I would repeat, impedance may or may not be an issue, one must know their listening habit and seating distance. Both could have more effects, i.e. a more important factor than the impedance spec itself.
As an obviously exaggerated example, if you sit 3 meter from your speakers, and listen to no more than 94 dB peak, your little amp may be fine with your so called 4 ohm nominal speaker. If you were to listen to 100 dB peak and sit 4 meters from the same speakers, your little amp will have to deliver almost 4X the current during those peaks, can it do it then, is the question.

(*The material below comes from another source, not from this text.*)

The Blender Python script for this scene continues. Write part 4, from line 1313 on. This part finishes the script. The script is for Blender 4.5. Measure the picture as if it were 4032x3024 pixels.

Yeah. I sold a KEF R11 + Yamaha RX-A4 to a client in Oklahoma.
People like
@TLS Guy would tell him that unless he uses a separate amp, his speakers and AVR would blow up.
My client was planning on getting an excellent ATI amp, but wasn't ready to buy yet. I told him to just take it easy and slowly increase the volume. Now after about 5 years, he still is just using his lowly Yamaha AVR.
TLS Guy still thinks his speakers and AVR will eventually BLOW UP.
But seriously, like you said - it's about speakers, volume, distance.
I sold another client in OKC with a Yamaha RX-A3080 and DefTech speakers with the built-in sub-amp and high sensitivity. But because his volume is so high and distance far, he had to add an ATI amp.
So it's not just ohms. It's ohms, sensitivity, volume, distance, all of the above.
For some cases, even flagship AVRs won't cut it alone. Not even the Denon X8500 or Yamaha RX-A8 - they had to add amps.
But for some cases, even lower-end AVRs will do just fine.